Apple electric car is 'open secret,' Elon Musk says
Company recently registered domain names apple.car, apple.cars, apple.auto
Is Apple really building an electric car? Obviously, says Elon Musk, founder and CEO of electric automaker Tesla.
"It's pretty hard to hide anything if you hire over 1,000 engineers to do it," Musk told BBC News in an interview posted online Monday.
When Musk was asked if he thought Apple was serious, he responded, "Yeah, I do. It's an open secret."
Owning a car that is not self-driving in the long term will be like owning a horse.- Elon Musk, Tesla
He added it's hard to build an electric car, but he encourages more companies to do it, and thinks firms like Apple will make "a compelling electric car."
Reports about Apple's car, allegedly code-named Project Titan, have been circulating for some time, but they got a boost last February when electric-car battery maker A123 Systems sued Apple last February for poaching its top engineers. At that time, more than 60 former Tesla employees had already been hired by Apple.
Reuters reported in August that Apple had not only hired senior engineers with expertise in automated driving technology from Tesla, but also Volkswagen, microchip maker NVidia Corp., Carnegie Mellon University and the Swiss Federal Institute of Technology.

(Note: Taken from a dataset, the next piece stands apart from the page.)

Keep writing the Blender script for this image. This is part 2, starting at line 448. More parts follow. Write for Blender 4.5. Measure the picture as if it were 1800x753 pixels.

The Wall Street Journal reported in September the Apple car will ship in 2019, and Apple recently met with California officials about the state's self-driving car regulations.
On Friday, the Apple-focused technology website MacRumours reported Apple has registered the domain names apple.car, apple.cars and apple.auto.
Electric everything, except rockets
Musk, also founder and CEO of rocket and spacecraft-maker SpaceX, told BBC News he thinks all transport except rockets will go fully electric and in the long term, and no one will buy a car unless it can drive itself.
"Owning a car that is not self-driving in the long term will be like owning a horse."
Tesla has recently been releasing software updates that give its cars increasingly sophisticated semi-autonomous driving abilities. The latest, beamed to Tesla cars over the weekend, allows them to park themselves without a driver inside and puts new speed limits on the cars' semi-autonomous Autopilot mode.
While Tesla's current cheapest model sells for a minimum of $100,000 – firmly in the luxury vehicle range – Musk says the company aims to have a more affordable, high-volume car called the Model 3 in production by the end of next year.